Monday, January 16, 2012

I'm trying to hear you God...can you speak up?

So last night as I was reading this book by Mary Beth Chapman & her talking so much about the signs from God, it got me thinking. Maybe the feelings & thoughts that I’ve had in my head the past two days are really God talking to me about having another baby. It’s so hard to know…I was washing dishes at the sink & thinking about Tanner being over at Caden Messick’s for a play date & thinking how nice it is to get some time to myself or just that if we had a baby that would give me time for one on one with the baby. It made me think that the only way you get “ME TIME” when you have two is if you have two play dates going on at the same time with both kiddos away at others homes.

The other thought that I’d had that it made me think of as could that be God talking to me – I was getting ready for work & could feel the frustration with Tanner & trying to get him to stay on track with getting ready for school so we could get out the door on time. I think about him back talking or point blank not listening & then I get so angry/uptight and I was thinking – if I were pregnant would that make the baby all uptight & come out with a different temperament than Tanner had as a baby? I was so calm & relaxed through my pregnancy with Tanner. He was such an easy, happy go lucky baby! Would the 2nd baby be like that if I’m not as calm and relaxed myself? Or you know, that may not have ANYTHING to do with the baby! I just think that kiddo hears everything in the womb! Not that they understand what their hearing…but I think they would have some sense to stressful vs. calm. Who knows…it’s not like we can TALK to a fetus or a newborn! HA!

I've been trying for some time to figure out if we are to have another child or not.  I just kind of decided well, I'm not on the pill & if it's meant to happen it'll happen.  Well, not so according to the Doc.  Different story than where I'm at right now.
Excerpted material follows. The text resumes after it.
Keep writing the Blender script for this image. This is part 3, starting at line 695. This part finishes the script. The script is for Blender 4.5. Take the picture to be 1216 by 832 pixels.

So...I've decided ultimately it is up to God, not to say I'm not going to see when I'm ovulating & try to make sure we know the days...But I am asking for prayers (have been doing myself for over a year now) that God either puts a calm in me that I'm OK with one or that Chad gets on board wtih me for anotehr.  Neither REALLY have happened 100%.  So, I'm still listening...Maybe as Mary Beth Chapman says you have to SEE.

You need to read this book, she really does have such a great story to tell!